Friday, September 17, 2010

Tuesday, Sept 21, 7 pm: Film & Discussion on the Mexican Revolution

Join us for a film & discussion on the Mexican Revolution - 1810 and 1910

snapshot!
Between 1776 and 1836, several colonial independence movements shook the Americas. One of the leaders of the Mexican revolution was Father Miguel Hidalgo, who led a revolt that sparked the outbreak of Mexico's war of independence. On September 16, 1810, Hidalgo shouted the famous "Grito de Dolores"--"Long live our Lady of Guadalupe, down with bad government, down with the Spaniards!" For the next eleven years there were many more uprisings and in 1821 Mexico declared its independence from Spain.

snapshot!
In the early 1800s two economic systems were competing in the U.S.: slavery and capitalism.
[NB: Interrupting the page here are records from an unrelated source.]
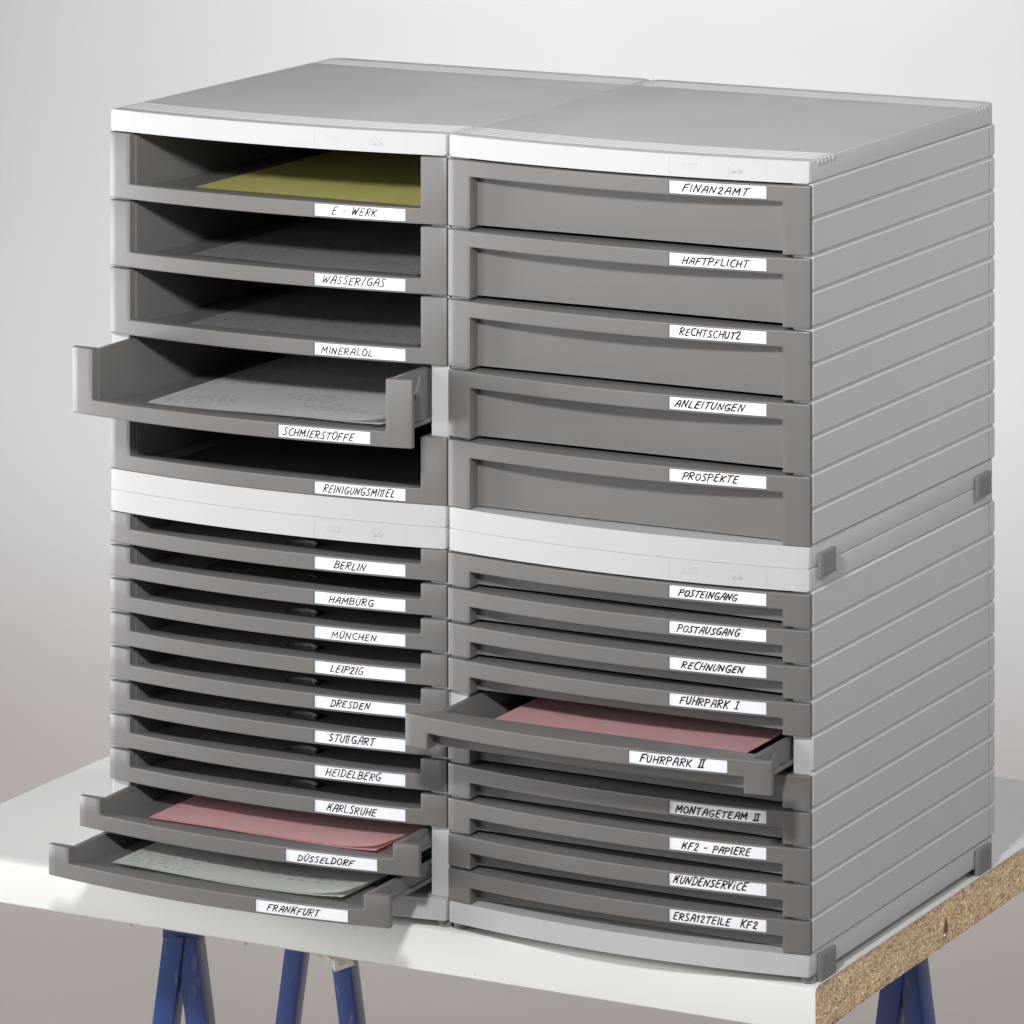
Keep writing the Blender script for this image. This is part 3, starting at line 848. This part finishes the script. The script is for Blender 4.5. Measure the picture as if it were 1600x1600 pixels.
def unit(x0, z0, rows, closed, pulls, label, bottom):
    root = empty("drawer_unit", (x0, 0, z0))
    tag(root, label, "drawer unit", "four stacked desktop drawer units")
    link_mesh("base", ME_BASE, root)
    link_mesh("carcass", ME_CARC, root)
    link_mesh("top_cover", ME_CAP, root, (0, 0, H - CAPH))
    cov = root.children[-1]
    cover = [c for c in root.children if c.name.startswith("top_cover")][0] if root.children else None
    for c in sc.collection.objects:
        if c.parent is root and c.name.split('.')[0] == "top_cover": cover = c
    if not bottom:
        for me in RIBS: link_mesh("rib", me, cover)
    link_mesh("embossed_logo", ME_LOGO, cover)
    # side strips, both sides
    for k in range(10):
        z = BASEH + PITCH * k
        for me, nm in ((ME_STRIP, "side_strip"), (ME_TRIM, "corner_strip")):
            link_mesh(nm, me, root, (W - 0.0027, 0, z))
            o = link_mesh(nm, me, root, (0.0027, D, z)); o.rotation_euler = (0, 0, math.pi)
            o.location = (0.0027, D + 0.0030 if nm == "side_strip" else D + 0.0030, z)
            o.scale = (1, 1, 1)
            # keep the mirrored strip inside the depth of the case
            o.location.y = (0.0036 + 0.3182) if nm == "side_strip" else (0.3192 + D - 0.0004)
    n = len(rows); pitch = (H - CAPH - BASEH) / n
    g0, g1 = (0.0003, 0.0013) if n == 5 else (0.0018, 0.0006)
    if closed: g0, g1 = 0.0004, 0.0018
    h = pitch - g0 - g1
    for i, (txt, f0, f1) in enumerate(rows):
        zb = BASEH + pitch * (n - 1 - i) + g0
        rng = random.Random(i * 13 + int(x0 * 100) + n)
        pull = pulls.get(i, rng.uniform(-0.0002, 0.0002))
        d = link_mesh("drawer", get_tray(closed, h, (n == 10 and not closed and i not in pulls)), root, (0, -pull, zb + rng.uniform(-0.00012, 0.00012)))
        d.rotation_euler = (0, 0, rng.uniform(-0.0012, 0.0012) if i in pulls else rng.uniform(-0.0006, 0.0006))
        fr = link_mesh("drawer_front", get_front(closed, h), d)
        if closed: a, b = h - 0.0100 + 0.0002, h - 0.0012 - 0.0002
        else: a, b = 0.0011 + 0.0002, 0.0100 - 0.0002
        lm = make_mesh("name_label", label_mesh(txt, f0, f1, a, b, 31 * i + n + (5 if closed else 0), 1.32 if closed else 1.15), [M_LABEL, M_INK], 30)
        link_mesh("name_label", lm, d)
        if txt:
            state = "pulled open, " if i in pulls else ""
            d['label'] = ("grey drawer, " if closed else "grey open-fronted tray, ") + state + "with a card handwritten " + NICE.get(txt, txt)
    # connector clips on the right side
    for y in (0.0112, 0.2915):
        if bottom: link_mesh("connector_clip", ME_FOOTCLIP, root, (W - 0.0008, y, 0))
        else: link_mesh("connector_clip", ME_CLIP, root, (W - 0.0008, y, 0))
    if bottom:
        for fx in (0.006, W - 0.006):
            for fy_ in (0.010, 0.305): link_mesh("foot", ME_FOOT, root, (fx, fy_, -0.0028))
    return root

unit(-W, 0, LL, False, {8: 0.0410, 9: 0.0823}, "lower left grey drawer unit with ten shallow city-labelled trays, the bottom two pulled out", True)
unit(0, 0, LR, True, {4: 0.0628}, "lower right grey drawer unit with ten shallow closed drawers, one pulled out", True)
unit(-W, H, UL, False, {3: 0.0509}, "upper left grey drawer unit with five deep open-fronted trays, one pulled out", False)
unit(0, H, UR, True, {}, "upper right grey drawer unit with five deep closed drawers, all shut", False)

# ------------------------------------------------------------------ papers in the trays
def sheet(name, x0, x1, y0, y1, z, m, label, curl=0.0, lift=0.0, seed=0, n_sheets=1, rz=0.0):
    rng = random.Random(seed)
    bm = bmesh.new()
    NX, NY = 22, 22
    cx = (x0 + x1) / 2; wx = x1 - x0; dy = y1 - y0
    for s in range(n_sheets):
        ofs = 0.0009 * s
        top = []
        for i in range(NX + 1):
            col = []
            for j in range(NY + 1):
                u, v_ = i / NX, j / NY
                hh = (curl + 0.0002) * (math.sin(u * 5.2 + seed) * 0.5 + 0.5) * (1 - v_) ** 2
                hh += lift * max(0, (u - 0.80) / 0.20) ** 2 * max(0, 1 - v_ * 5) * (0.4 + s)
                col.append(bm.verts.new((-wx / 2 + wx * u + 0.0012 * s, dy * v_ + 0.001 * s, hh + ofs)))
            top.append(col)
        for i in range(NX):
            for j in range(NY): bm.faces.new((top[i][j], top[i + 1][j], top[i + 1][j + 1], top[i][j + 1]))
    bmesh.ops.solidify(bm, geom=list(bm.faces), thickness=-0.0003)
    o = me_obj(name, bm, m, smooth=40)
    o.location = (cx, y0, z); o.rotation_euler = (0, 0, rz)
    tag(o, label, "paper", "papers lying in the trays")
    return o

def zfloor_open(z0, n, i):
    pitch = (H - CAPH - BASEH) / n
    g0 = 0.0003 if n == 5 else 0.0018
    return z0 + BASEH + pitch * (n - 1 - i) + g0 + BAR - 0.0028
P_YEL = paper("yellow_paper", (0.84, 0.78, 0.30))
P_PINK = paper("pink_paper", (0.95, 0.63, 0.63))
P_PRT = paper("printed_white_paper", (0.89, 0.88, 0.88), 0.46, lscale=150)
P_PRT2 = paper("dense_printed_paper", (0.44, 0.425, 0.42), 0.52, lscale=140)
P_GRN = paper("pale_green_printed_paper", (0.84, 0.87, 0.81), 0.48, lscale=150)
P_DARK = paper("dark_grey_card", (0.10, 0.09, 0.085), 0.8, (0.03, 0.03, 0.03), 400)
z = zfloor_open(H, 5, 0); sheet("yellow_paper", -0.2160, -0.0290, 0.0110, 0.28, z + 0.0008, P_YEL, "stack of yellow paper in the top tray above the E-WERK card", n_sheets=2, seed=1)
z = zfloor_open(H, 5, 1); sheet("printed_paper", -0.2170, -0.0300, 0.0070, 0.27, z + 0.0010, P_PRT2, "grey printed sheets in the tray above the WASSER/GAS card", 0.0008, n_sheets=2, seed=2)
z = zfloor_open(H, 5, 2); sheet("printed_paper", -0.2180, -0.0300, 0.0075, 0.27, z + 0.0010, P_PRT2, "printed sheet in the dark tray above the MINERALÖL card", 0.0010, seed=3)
z = zfloor_open(H, 5, 3); sheet("printed_paper", -0.2250, -0.0330, -0.0385, 0.23, z + 0.0010, P_PRT, "white printed letter in the pulled-out tray above the SCHMIERSTOFFE card", 0.0016, 0.003, seed=4, n_sheets=2)
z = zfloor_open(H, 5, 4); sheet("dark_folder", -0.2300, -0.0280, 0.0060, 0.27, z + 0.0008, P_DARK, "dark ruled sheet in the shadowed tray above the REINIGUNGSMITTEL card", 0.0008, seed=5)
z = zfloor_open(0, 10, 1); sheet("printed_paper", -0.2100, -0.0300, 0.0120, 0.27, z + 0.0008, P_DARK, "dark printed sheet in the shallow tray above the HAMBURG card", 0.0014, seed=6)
z = zfloor_open(0, 10, 8); sheet("pink_paper", -0.2270, -0.0400, -0.0325, 0.25, z + 0.0012, P_PINK, "pink paper in the pulled-out tray above the DÜSSELDORF card", 0.0006, 0.003, seed=7, n_sheets=2)
z = zfloor_open(0, 10, 9); sheet("printed_paper", -0.2330, -0.0450, -0.0715, 0.21, z + 0.0012, P_GRN, "pale green printed sheets in the lowest pulled-out tray above the FRANKFURT card", 0.0022, 0.003, seed=8, n_sheets=2)
pz = BASEH + PITCH * 5 + 0.0004 + 0.0040
sheet("pink_paper", 0.0420, 0.2360, -0.0400, 0.23, pz + 0.0060, P_PINK, "pink paper in the pulled-out drawer labelled FUHRPARK II", 0.0006, seed=9, n_sheets=3)
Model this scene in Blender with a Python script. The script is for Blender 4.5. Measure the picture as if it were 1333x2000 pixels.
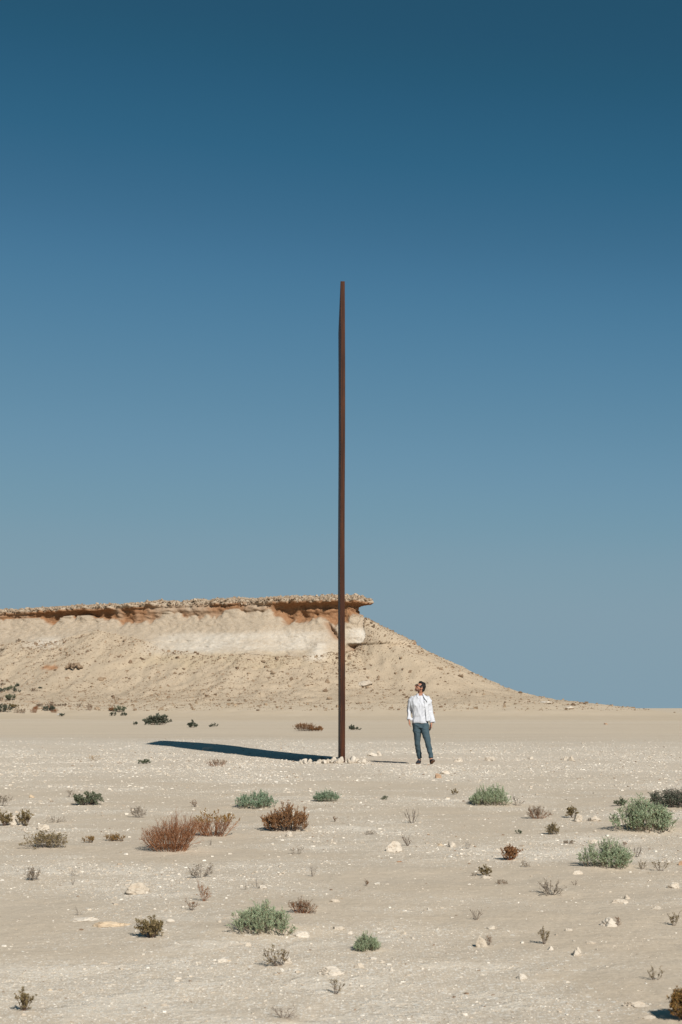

The southern slave system, with its constant need for new land, was the driving force behind the seizure of the territory of northwest Mexico (what is now the U.S. Southwest). But the capitalists in the North also eyed the territory as a source of land, gold and other mineral resources, and as an opening of trade to the West. In 1836, slave owners, who had moved into the eastern part of Texas, stole the land from Mexico and declared it the Independent Republic of Texas. Despite warnings from the Mexican government, the U.S. annexed this so-called republic in 1845, and this led to the U.S.-Mexican War. At the end of the U.S.-Mexican War the U.S. ripped off approximately 50% of Mexico's territory...and the theft of this land crippled Mexico's future economic development.

snapshot!
Revolution broke out in Mexico in 1910 as peasants rose up demanding "Tierra y Libertad--Land and Liberty." Ninety-five percent of the Mexican people were landless peasants and tenant farmers and they fought for the land to be redistributed. Peasant leaders like Pancho Villa and Emiliano Zapata led the Mexican people in resistance. Organizations in the U.S. like the Partido Liberal Mexicano (PLM), led by Ricardo Flores Magon, actively built support for the revolution among Chicano and Mexicano workers. Magon was later imprisoned by the U.S. government and murdered in prison. This period saw the first large-scale migration of Mexican workers into the U.S. The political and economic upheaval that accompanied the Mexican Revolution led to hundreds of thousands coming to the U.S.--nearly 10% of Mexico's population. (excerpts from The Chicano Struggle and Proletarian Revolution in the U.S. Part 2: Mexican Independence from Spain, and the U.S.-Mexican War.)